Russian Foreign Ministry has said that Syrian rebels used chemical weapons, killing 16 people and injuring 100 others.
The ministry said Tuesday’s attack represented an “extremely dangerous” development in the two-year Syrian crisis.
It said the rebels detonated a munition containing an unidentified chemical agent in the province of Aleppo. It did not give further details.
Syria’s state-run news agency has also accused the rebels of the attack in the town of Khan al-Assal, saying 25 people died, but the rebels say government forces fired the weapon.
Russia said that the evidence of rebels getting hold of weapons of mass destruction had taken the confrontation to a new stage.
‘Regime propaganda’
Russia has been the main ally of President Bashar Assad’s regime since the start of the uprising, in which more than 70,000 have died.
Abou Firas, spokesman for the Revolutionary Council in Aleppo city, denied that rebels used chemical weapons, saying it was “part of the regime propaganda to mislead the public opinion”.
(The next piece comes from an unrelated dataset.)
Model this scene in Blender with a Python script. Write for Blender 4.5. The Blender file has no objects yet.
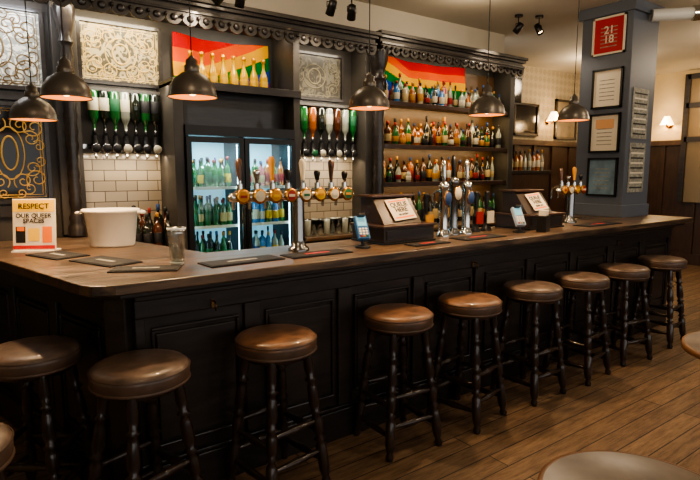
import bpy, math, random
from mathutils import Vector, Matrix
random.seed(7)
pi=math.pi
# ---------------------------------------------------------------- materials
MATS={}
def mat(name,col,rough=.5,metal=0,emit=0,ecol=None,var=0,scale=8,bump=0,coat=0,trans=0,stretch=None,ior=1.45,alpha=1,spec=.5):
    if name in MATS: return MATS[name]
    m=bpy.data.materials.new(name); m.use_nodes=True
    nt=m.node_tree; b=nt.nodes['Principled BSDF']
    b.inputs['Base Color'].default_value=(*col,1)
    b.inputs['Roughness'].default_value=rough
    b.inputs['Metallic'].default_value=metal
    b.inputs['Coat Weight'].default_value=coat
    b.inputs['Transmission Weight'].default_value=trans
    b.inputs['IOR'].default_value=ior
    b.inputs['Alpha'].default_value=alpha
    b.inputs['Specular IOR Level'].default_value=spec
    if emit:
        b.inputs['Emission Color'].default_value=(*(ecol or col),1)
        b.inputs['Emission Strength'].default_value=emit
    if var or bump:
        tc=nt.nodes.new('ShaderNodeTexCoord'); mp=nt.nodes.new('ShaderNodeMapping')
        if stretch: mp.inputs['Scale'].default_value=stretch
        nt.links.new(tc.outputs['Object'],mp.inputs['Vector'])
        n=nt.nodes.new('ShaderNodeTexNoise'); n.inputs['Scale'].default_value=scale
        n.inputs['Detail'].default_value=6
        nt.links.new(mp.outputs[0],n.inputs['Vector'])
        if var:
            r=nt.nodes.new('ShaderNodeValToRGB')
            r.color_ramp.elements[0].position=.3; r.color_ramp.elements[1].position=.7
            r.color_ramp.elements[0].color=(*[c*(1-var) for c in col],1)
            r.color_ramp.elements[1].color=(*[min(1,c*(1+var)) for c in col],1)
            nt.links.new(n.outputs['Fac'],r.inputs['Fac'])
            nt.links.new(r.outputs[0],b.inputs['Base Color'])
        if bump:
            bp=nt.nodes.new('ShaderNodeBump'); bp.inputs['Strength'].default_value=bump
            bp.inputs['Distance'].default_value=.01
            nt.links.new(n.outputs['Fac'],bp.inputs['Height'])
            nt.links.new(bp.outputs[0],b.inputs['Normal'])
    MATS[name]=m; return m
def s(r,g,b):
    f=lambda c:(c/255/12.92) if c/255<.04045 else ((c/255+.055)/1.055)**2.4
    return (f(r),f(g),f(b))
BLACKW=mat('black_stained_wood',s(40,35,33),.35,var=.4,scale=5,stretch=(1,1,6),bump=.15,coat=.25)
BACKW=mat('dark_painted_wood',s(64,60,55),.45,var=.3,scale=4,bump=.1)
DARKW=mat('dark_wainscot_wood',s(60,42,30),.4,var=.3,scale=5,stretch=(4,4,1),coat=.2)
WOOD=mat('dark_mahogany',s(62,42,32),.35,var=.35,scale=8,stretch=(1,5,5),coat=.3)
TILLW=mat('ebonised_till_wood',s(46,34,28),.35,var=.35,scale=8,coat=.3)
CHROME=mat('chrome',(.6,.6,.58),.16,1)
BRASS=mat('brass',s(190,140,70),.25,1)
DBRASS=mat('tarnished_brass',s(120,92,58),.4,1)
GOLD=mat('gold_paint',s(215,170,85),.4,.2)
COPPER=mat('copper_interior_glow',s(214,120,50),.45,.2,emit=1.5,ecol=(1,.36,.07))  # copper lining; emission imitates the bulb's light inside the shade
SHADE=mat('gunmetal_shade',s(112,106,98),.35,.6,var=.15)
BLACK=mat('black_plastic',s(18,18,20),.4)
RUBBER=mat('black_rubber_mat',s(22,22,24),.7,var=.2,scale=60,bump=.4)
WHITE=mat('white_plastic',s(225,218,204),.45)
PAPER=mat('white_paper',s(218,206,184),.7)
PAPERD=mat('grey_printed_paper',s(140,138,126),.7,var=.4,scale=40)
ORANGE=mat('orange_print',s(235,120,40),.6)
REDP=mat('red_print',s(176,36,40),.6)
BLUEP=mat('blue_print',s(60,120,190),.5)
INK=mat('black_ink',s(25,22,22),.7)
BULB=mat('bulb_glow',(1,.8,.5),.5,emit=9,ecol=(1,.66,.3))
LAMPG=mat('lamp_shade_glow',(1,.85,.6),.5,emit=6,ecol=(1,.7,.35))
LED=mat('led_strip',(1,1,1),.5,emit=14,ecol=(.6,.88,1))
SCREEN=mat('dark_screen',s(16,17,20),.12)
PILLAR=mat('bluegrey_pillar_paint',s(88,94,104),.5,var=.08,scale=2)
LEATHER1=mat('grey_brown_leather',s(98,82,72),.4,var=.45,scale=14,bump=.15,coat=.12)
LEATHER2=mat('tan_leather',s(116,84,62),.4,var=.45,scale=14,bump=.15,coat=.12)
SEATSIDE=mat('dark_leather_side',s(84,66,55),.45,var=.25,scale=12)
CARPAINT=mat('stool_black_wood',s(42,31,26),.28,var=.3,scale=10,coat=.4)
GLASSC=mat('clear_glass',(.95,.98,.98),.03,trans=1,ior=1.3)
CREAM=mat('cream_plaster',s(206,186,146),.8,var=.06,scale=3)
CEIL=mat('ceiling_paint',s(180,172,156),.85,var=.05,scale=2)
DUCT=mat('duct_white',s(205,205,200),.4)

def thinglass(name,tint,refl=.12,rough=.05):
    m=bpy.data.materials.new(name);m.use_nodes=True;nt=m.node_tree
    nt.nodes.clear();o=nt.nodes.new('ShaderNodeOutputMaterial');mx=nt.nodes.new('ShaderNodeMixShader')
    t=nt.nodes.new('ShaderNodeBsdfTransparent');g=nt.nodes.new('ShaderNodeBsdfGlossy')
    t.inputs[0].default_value=(*tint,1);g.inputs['Roughness'].default_value=rough
    mx.inputs[0].default_value=refl
    nt.links.new(t.outputs[0],mx.inputs[1]);nt.links.new(g.outputs[0],mx.inputs[2]);nt.links.new(mx.outputs[0],o.inputs[0])
    return m
PANE=thinglass('fridge_door_glass',(.85,.95,.97),.04)

def tex_floor():
    m=bpy.data.materials.new('worn_floorboards');m.use_nodes=True;nt=m.node_tree;b=nt.nodes['Principled BSDF']
    tc=nt.nodes.new('ShaderNodeTexCoord')
    br=nt.nodes.new('ShaderNodeTexBrick');br.offset=.37
    br.inputs['Scale'].default_value=1;br.inputs['Brick Width'].default_value=2.2;br.inputs['Row Height'].default_value=.125
    br.inputs['Mortar Size'].default_value=.0035;br.inputs['Color1'].default_value=(*s(142,116,90),1)
    br.inputs['Color2'].default_value=(*s(116,94,73),1);br.inputs['Mortar'].default_value=(*s(28,20,15),1);br.inputs['Bias'].default_value=0
    nt.links.new(tc.outputs['Object'],br.inputs['Vector'])
    mp=nt.nodes.new('ShaderNodeMapping');mp.inputs['Scale'].default_value=(1.2,10,1)
    n=nt.nodes.new('ShaderNodeTexNoise');n.inputs['Scale'].default_value=3.5;n.inputs['Detail'].default_value=9;n.inputs['Roughness'].default_value=.75
    nt.links.new(tc.outputs['Object'],mp.inputs[0]);nt.links.new(mp.outputs[0],n.inputs['Vector'])
    mx=nt.nodes.new('ShaderNodeMix');mx.data_type='RGBA';mx.blend_type='MULTIPLY';mx.inputs[0].default_value=.9
    r=nt.nodes.new('ShaderNodeValToRGB');r.color_ramp.elements[0].position=.38;r.color_ramp.elements[1].position=.62
    r.color_ramp.elements[0].color=(.36,.32,.28,1);r.color_ramp.elements[1].color=(1.0,.97,.93,1)
    nt.links.new(n.outputs['Fac'],r.inputs[0]);nt.links.new(br.outputs['Color'],mx.inputs[6]);nt.links.new(r.outputs[0],mx.inputs[7])
    nt.links.new(mx.outputs[2],b.inputs['Base Color']);b.inputs['Roughness'].default_value=.6
    bp=nt.nodes.new('ShaderNodeBump');bp.inputs['Strength'].default_value=.35;bp.inputs['Distance'].default_value=.01
    nt.links.new(mx.outputs[2],bp.inputs['Height']);nt.links.new(bp.outputs[0],b.inputs['Normal'])
    return m
def tex_tile():
    m=bpy.data.materials.new('white_metro_tiles');m.use_nodes=True;nt=m.node_tree;b=nt.nodes['Principled BSDF']
    tc=nt.nodes.new('ShaderNodeTexCoord');sx=nt.nodes.new('ShaderNodeSeparateXYZ');cb=nt.nodes.new('ShaderNodeCombineXYZ')
    nt.links.new(tc.outputs['Object'],sx.inputs[0]);nt.links.new(sx.outputs['X'],cb.inputs['X']);nt.links.new(sx.outputs['Z'],cb.inputs['Y'])
    br=nt.nodes.new('ShaderNodeTexBrick');br.offset=.5
    br.inputs['Scale'].default_value=1;br.inputs['Brick Width'].default_value=.15;br.inputs['Row Height'].default_value=.075
    br.inputs['Mortar Size'].default_value=.003;br.inputs['Color1'].default_value=(*s(168,154,132),1)
    br.inputs['Color2'].default_value=(*s(148,136,116),1);br.inputs['Mortar'].default_value=(*s(80,70,60),1)
    nt.links.new(cb.outputs[0],br.inputs['Vector']);nt.links.new(br.outputs['Color'],b.inputs['Base Color']);b.inputs['Roughness'].default_value=.15
    return m
def tex_wallpaper():
    m=bpy.data.materials.new('patterned_wallpaper');m.use_nodes=True;nt=m.node_tree;b=nt.nodes['Principled BSDF']
    tc=nt.nodes.new('ShaderNodeTexCoord');v=nt.nodes.new('ShaderNodeTexVoronoi');v.inputs['Scale'].default_value=9;v.inputs['Randomness'].default_value=0.0
    v.distance='MANHATTAN'
    nt.links.new(tc.outputs['Object'],v.inputs['Vector'])
    r=nt.nodes.new('ShaderNodeValToRGB');r.color_ramp.interpolation='CONSTANT'
    r.color_ramp.elements[0].color=(*s(92,82,64),1);r.color_ramp.elements[1].position=.28;r.color_ramp.elements[1].color=(*s(162,148,120),1)
    e=r.color_ramp.elements.new(.5);e.color=(*s(98,88,70),1);e2=r.color_ramp.elements.new(.58);e2.color=(*s(162,148,120),1)
    nt.links.new(v.outputs['Distance'],r.inputs[0]);nt.links.new(r.outputs[0],b.inputs['Base Color']);b.inputs['Roughness'].default_value=.7
    return m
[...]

“It is just a counter-claim to what rebels had been saying about the threat of chemical weapons being used by the regime,” Abu Firas told Al Jazeera.
Louay al-Mokdad, media and political coordinator of the opposition Free Syrian Army, also told Al Jazeera these were “false claims”, accusing the regime of being behind the reported attack.
The head of an international anti-chemical weapons body said on Tuesday he had no independent information about any use of such arms in Syria.
“Of course we have seen those reports and we are closely monitoring the situation,” Ahmet Uzumcu, head of the Organisation for the Prohibition of Chemical Weapons (OPCW), told a seminar in Vienna.